» Request: Look through the records that follow. Copy every line containing the word "from".

» Scene script records:
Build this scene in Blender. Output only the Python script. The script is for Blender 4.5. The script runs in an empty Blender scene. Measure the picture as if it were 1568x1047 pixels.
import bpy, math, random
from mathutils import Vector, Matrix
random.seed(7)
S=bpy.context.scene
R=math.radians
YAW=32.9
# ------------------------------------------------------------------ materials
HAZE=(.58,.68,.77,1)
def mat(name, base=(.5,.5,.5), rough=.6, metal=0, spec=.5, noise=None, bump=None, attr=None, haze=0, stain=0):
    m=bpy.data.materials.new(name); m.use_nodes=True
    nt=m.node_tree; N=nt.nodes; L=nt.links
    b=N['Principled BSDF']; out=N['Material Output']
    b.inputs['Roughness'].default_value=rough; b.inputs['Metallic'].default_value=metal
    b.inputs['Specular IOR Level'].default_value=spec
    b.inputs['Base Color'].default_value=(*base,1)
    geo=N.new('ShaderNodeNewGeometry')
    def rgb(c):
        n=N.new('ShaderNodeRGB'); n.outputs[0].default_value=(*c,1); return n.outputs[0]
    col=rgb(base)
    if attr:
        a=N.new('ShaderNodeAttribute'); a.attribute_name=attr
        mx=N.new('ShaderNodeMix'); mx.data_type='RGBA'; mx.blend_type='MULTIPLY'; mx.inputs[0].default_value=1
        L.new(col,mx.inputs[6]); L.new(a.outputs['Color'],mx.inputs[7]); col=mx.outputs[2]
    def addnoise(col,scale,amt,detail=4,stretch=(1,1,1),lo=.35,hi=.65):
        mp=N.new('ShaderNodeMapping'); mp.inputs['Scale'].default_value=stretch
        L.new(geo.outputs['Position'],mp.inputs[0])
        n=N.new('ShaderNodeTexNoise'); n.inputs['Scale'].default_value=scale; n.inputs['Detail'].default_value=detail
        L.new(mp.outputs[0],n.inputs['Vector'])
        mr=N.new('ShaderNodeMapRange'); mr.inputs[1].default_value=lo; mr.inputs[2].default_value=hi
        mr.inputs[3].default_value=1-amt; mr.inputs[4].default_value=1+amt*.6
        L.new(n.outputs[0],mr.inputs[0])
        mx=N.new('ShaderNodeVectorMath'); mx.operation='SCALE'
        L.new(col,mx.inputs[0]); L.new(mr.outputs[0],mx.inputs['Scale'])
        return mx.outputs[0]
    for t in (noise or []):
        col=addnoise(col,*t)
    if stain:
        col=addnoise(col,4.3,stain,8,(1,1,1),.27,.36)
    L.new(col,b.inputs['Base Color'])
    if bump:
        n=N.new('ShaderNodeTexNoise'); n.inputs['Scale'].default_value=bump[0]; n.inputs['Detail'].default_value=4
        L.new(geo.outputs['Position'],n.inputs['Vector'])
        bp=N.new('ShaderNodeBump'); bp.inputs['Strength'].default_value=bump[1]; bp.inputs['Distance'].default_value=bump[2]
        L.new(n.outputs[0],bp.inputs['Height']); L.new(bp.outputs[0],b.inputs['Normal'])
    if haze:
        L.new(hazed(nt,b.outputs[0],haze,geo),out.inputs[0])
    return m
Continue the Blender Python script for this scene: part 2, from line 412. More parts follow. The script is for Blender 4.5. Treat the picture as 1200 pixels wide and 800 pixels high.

» The response:
from mathutils import Vector, Matrix
Continue the Blender Python script for this scene: part 2, from line 412. More parts follow. The script is for Blender 4.5. Treat the picture as 1200 pixels wide and 800 pixels high.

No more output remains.